On se demandait l’autre jour de quoi était morte précisément Shireen Abou Akleh. Est-ce d’être palestinienne, tout en étant journaliste à Al Jazeera, ou plutôt est-ce d’être américaine ? Sans doute avait-elle été tuée par l’armée israélienne pour être tout cela à la fois, de sorte qu’elle serait probablement encore en vie si une seule de ces composantes avait manqué à son équation personnelle. Mais la question que l’on s’était posée cherchait à dégager l’élément ayant scellé son destin ce 11 mai, 7h du matin, à Jénine en Cisjordanie. Qu’elle ait été assassinée par l’armée israélienne était évident dès le premier jour, les circonstances comme les preuves matérielles ne laissant aucun doute à cet égard. Comme il arrive souvent aux coupables, les responsables israéliens ont changé de version au fur à mesure que tombaient les conclusions des enquêtes menées par les autorités palestiniennes, comme par des médias occidentaux. Sous la pression des évidences qui s’accumulaient, ils avaient fini par admettre que la balle qui avait fracassé le crâne de la victime avait sans doute été tirée par un soldat israélien. Mais c’était pour ajouter qu’en tout état de cause, ce fut par erreur, et sans intention de donner la mort. Ce qui est déjà un aveu de culpabilité. Ils viennent d’en faire un second, et de plus significatif.

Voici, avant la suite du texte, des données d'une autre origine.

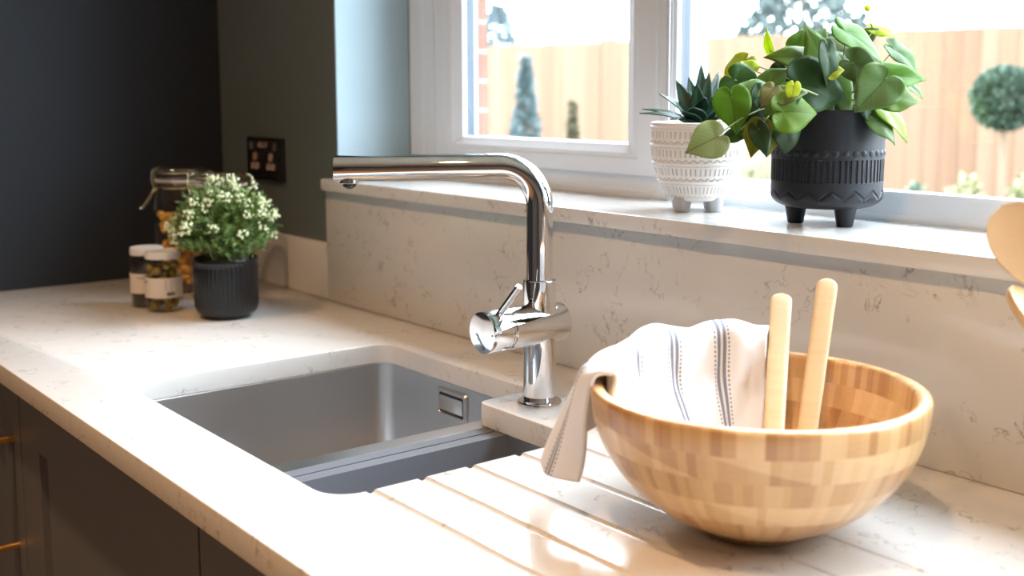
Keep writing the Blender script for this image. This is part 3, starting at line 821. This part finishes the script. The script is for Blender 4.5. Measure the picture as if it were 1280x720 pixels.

C’est, suite à la décision américaine de confier au FBI une enquête sur le fait en question, leur refus catégorique de laisser l’organisme américain interroger des soldats israéliens. Il est clair que telle n’aurait pas été leur attitude s’il ne s’était agi que d’une tragique erreur. Au contraire, c’est plutôt eux qui auraient été demandeurs d’une enquête indépendante à la fois d’eux-mêmes et des Palestiniens. Qu’en plus ce soit le FBI qui s’en charge, la police d’un pays ami, s’il en est, aurait eu pour effet de faire tomber leurs dernières préventions s’il en persistait quelques-unes. Ce n’est pas le FBI qui bâclerait une enquête juste pour qu’Israël porte le chapeau d’un crime qu’il n’a pas commis. Au contraire, le FBI aurait plutôt envie de prouver son innocence. Mais comme dans ce crime, tout l’accuse, le FBI lui-même ne pourrait pas l’en blanchir. Si la victime n’avait pas été américaine, la Justice américaine ne se serait pas mêlée de cette affaire. En effet, il n’y aurait pas eu de pression exercée sur elle par plus d’une vingtaine de sénateurs démocrates, emmenés par Patrick Leahy, sénateur du Vermont, afin qu’elle ouvre une enquête. Ce à quoi elle a fini par se résoudre, ce qui est tout à son honneur, envers et contre l’exécutif américain, qui lui était prêt a accepter les résultats de l’enquête israélienne. On peut donc déjà affirmer que si Abou Akleh n’est pas morte parce qu’elle était américaine, c’est bien parce qu’elle l’était que la Justice américaine a ordonné une enquête sur les causes de sa mort. De là à penser que c’est parce qu’elle était américaine qu’elle est morte, il n’y a qu’un pas que tout bon Américain hésiterait à franchir. Mais qu’il pourrait franchir s’il y avait suffisamment de preuves à l’appui de cette thèse, ou plutôt de ce soupçon. En réalité, chez une partie de l’opinion américaine a germé le soupçon que les Israéliens ont tué la journaliste parce qu’en plus d’être palestinienne, elle était américaine. Nombre de ces Américains seraient soulagés si les investigations du FBI corroboraient la position israélienne. Le refus d’Israël de laisser le FBI la mener est la meilleure preuve que non seulement il est en l’occurrence coupable, ce qui même pour les Américains ne fait aucun doute, mais qu’il l’est du crime d’avoir tué non pas une Palestinienne mais une Américaine. Son refus est un aveu.